Dataset excerpt:
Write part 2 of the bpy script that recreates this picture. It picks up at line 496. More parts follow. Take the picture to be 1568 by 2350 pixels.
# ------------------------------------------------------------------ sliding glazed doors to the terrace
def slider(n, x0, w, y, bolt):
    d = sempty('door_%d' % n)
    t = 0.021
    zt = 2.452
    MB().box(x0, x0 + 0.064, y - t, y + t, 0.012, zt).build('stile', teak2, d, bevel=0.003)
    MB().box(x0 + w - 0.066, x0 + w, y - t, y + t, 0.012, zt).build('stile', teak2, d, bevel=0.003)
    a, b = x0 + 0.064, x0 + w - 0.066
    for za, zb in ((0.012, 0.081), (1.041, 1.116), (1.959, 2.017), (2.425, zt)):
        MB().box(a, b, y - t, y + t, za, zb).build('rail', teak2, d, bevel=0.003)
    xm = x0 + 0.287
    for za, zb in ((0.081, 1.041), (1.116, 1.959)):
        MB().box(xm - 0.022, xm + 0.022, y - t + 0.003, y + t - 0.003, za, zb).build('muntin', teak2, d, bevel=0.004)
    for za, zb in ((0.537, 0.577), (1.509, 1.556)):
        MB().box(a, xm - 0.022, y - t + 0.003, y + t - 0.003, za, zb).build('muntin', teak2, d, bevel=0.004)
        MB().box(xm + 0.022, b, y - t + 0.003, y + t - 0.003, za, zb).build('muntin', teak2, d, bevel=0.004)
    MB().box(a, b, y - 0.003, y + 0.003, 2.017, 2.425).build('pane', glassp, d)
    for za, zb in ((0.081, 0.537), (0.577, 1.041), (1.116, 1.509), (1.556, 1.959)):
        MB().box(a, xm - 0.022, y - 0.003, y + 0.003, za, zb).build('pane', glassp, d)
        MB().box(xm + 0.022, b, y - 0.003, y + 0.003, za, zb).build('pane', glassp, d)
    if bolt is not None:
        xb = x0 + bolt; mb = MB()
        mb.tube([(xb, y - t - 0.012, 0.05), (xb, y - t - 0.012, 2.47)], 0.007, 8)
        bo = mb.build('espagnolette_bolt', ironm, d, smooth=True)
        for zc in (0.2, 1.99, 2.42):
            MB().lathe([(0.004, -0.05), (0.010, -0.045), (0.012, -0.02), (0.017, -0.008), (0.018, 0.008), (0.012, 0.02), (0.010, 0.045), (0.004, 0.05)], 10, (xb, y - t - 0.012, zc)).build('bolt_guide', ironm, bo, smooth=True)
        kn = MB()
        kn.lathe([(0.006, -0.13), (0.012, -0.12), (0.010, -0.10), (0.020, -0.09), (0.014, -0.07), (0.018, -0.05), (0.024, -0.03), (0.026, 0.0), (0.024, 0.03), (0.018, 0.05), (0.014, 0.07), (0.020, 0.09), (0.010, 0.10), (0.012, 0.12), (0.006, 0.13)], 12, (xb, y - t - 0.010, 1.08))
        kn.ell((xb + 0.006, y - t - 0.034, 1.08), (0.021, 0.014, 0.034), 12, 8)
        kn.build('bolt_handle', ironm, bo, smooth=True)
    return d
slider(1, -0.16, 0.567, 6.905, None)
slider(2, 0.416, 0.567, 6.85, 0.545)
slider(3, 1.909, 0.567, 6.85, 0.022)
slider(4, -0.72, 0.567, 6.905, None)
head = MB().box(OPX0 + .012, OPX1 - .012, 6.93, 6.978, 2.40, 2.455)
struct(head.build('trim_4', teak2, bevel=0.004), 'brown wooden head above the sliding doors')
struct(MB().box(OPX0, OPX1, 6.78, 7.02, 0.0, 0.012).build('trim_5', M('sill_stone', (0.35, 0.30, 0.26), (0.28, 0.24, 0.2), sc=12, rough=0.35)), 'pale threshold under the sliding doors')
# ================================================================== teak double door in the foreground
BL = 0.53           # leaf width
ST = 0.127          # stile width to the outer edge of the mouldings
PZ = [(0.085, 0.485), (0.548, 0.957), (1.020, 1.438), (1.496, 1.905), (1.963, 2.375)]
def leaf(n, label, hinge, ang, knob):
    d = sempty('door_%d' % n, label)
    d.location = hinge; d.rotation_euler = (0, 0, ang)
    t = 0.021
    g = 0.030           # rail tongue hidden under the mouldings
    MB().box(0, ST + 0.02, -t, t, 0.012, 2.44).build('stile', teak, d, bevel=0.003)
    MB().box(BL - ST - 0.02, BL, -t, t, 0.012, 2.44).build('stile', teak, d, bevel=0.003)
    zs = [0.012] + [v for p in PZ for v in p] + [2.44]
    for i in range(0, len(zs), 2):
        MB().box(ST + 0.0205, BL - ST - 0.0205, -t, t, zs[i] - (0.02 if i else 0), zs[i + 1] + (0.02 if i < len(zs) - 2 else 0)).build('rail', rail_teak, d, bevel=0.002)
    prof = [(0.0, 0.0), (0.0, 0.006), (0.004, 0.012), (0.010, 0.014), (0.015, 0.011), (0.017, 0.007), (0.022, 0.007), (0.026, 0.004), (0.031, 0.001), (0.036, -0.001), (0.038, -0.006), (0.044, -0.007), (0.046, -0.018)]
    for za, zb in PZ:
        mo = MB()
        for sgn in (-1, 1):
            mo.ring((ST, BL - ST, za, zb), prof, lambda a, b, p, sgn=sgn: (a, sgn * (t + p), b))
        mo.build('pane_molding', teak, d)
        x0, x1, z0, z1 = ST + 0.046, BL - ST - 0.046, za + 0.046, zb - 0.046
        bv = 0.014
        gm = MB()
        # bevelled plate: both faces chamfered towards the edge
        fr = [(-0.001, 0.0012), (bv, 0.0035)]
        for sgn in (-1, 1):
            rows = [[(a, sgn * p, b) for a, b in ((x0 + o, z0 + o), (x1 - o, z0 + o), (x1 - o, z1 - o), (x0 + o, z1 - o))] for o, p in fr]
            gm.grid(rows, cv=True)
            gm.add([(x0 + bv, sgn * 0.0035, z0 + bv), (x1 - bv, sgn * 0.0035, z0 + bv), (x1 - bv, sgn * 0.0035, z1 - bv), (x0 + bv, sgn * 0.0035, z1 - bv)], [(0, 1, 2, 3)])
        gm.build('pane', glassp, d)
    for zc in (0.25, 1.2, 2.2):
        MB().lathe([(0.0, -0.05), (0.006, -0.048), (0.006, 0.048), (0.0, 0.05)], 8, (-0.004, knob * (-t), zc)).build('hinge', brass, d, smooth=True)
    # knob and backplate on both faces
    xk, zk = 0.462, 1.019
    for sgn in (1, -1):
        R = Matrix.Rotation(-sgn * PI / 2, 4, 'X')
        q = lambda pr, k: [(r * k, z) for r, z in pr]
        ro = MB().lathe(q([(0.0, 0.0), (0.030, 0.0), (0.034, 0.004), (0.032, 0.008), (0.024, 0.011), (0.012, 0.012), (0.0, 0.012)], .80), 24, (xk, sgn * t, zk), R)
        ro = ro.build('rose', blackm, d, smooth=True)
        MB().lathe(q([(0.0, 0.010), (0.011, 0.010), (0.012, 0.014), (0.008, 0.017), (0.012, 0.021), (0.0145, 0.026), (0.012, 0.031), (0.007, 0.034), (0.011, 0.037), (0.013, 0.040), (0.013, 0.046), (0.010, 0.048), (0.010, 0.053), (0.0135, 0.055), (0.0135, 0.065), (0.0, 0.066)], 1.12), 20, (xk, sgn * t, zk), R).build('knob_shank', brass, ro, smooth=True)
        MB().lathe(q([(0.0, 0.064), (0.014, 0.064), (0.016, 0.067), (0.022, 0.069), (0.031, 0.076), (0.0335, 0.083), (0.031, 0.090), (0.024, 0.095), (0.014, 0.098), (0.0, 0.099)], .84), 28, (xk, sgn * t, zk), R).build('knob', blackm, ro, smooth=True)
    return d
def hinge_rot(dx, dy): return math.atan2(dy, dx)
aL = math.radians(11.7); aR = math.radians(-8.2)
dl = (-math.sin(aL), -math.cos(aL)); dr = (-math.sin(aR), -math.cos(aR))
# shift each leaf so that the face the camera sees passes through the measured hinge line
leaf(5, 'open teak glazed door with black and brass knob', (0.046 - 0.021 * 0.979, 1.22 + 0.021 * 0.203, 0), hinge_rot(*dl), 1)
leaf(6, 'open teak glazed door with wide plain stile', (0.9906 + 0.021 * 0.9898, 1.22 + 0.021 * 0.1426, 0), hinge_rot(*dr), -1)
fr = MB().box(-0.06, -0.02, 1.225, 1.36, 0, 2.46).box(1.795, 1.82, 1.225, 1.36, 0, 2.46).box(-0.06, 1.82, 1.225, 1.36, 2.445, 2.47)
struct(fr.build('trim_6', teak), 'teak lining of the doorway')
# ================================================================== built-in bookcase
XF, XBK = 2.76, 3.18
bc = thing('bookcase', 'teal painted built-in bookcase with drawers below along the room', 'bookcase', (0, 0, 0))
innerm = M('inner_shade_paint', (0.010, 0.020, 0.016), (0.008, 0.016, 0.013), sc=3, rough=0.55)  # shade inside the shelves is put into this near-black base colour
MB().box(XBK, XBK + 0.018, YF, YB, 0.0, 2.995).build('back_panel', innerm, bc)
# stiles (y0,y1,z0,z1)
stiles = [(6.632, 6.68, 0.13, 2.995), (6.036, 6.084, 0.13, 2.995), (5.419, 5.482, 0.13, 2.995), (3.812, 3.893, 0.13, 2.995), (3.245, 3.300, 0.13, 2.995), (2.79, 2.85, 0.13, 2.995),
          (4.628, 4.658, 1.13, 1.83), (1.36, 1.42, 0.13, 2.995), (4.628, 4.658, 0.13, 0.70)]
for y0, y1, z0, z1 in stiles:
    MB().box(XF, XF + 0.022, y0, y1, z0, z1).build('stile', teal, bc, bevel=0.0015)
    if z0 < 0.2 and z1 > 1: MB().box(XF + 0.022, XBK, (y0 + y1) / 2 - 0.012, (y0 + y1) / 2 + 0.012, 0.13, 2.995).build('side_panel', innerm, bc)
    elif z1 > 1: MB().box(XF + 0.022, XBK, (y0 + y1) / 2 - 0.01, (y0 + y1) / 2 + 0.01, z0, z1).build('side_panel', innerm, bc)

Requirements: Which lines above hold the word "that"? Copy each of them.

Full solution:
Write part 2 of the bpy script that recreates this picture. It picks up at line 496. More parts follow. Take the picture to be 1568 by 2350 pixels.
# shift each leaf so that the face the camera sees passes through the measured hinge line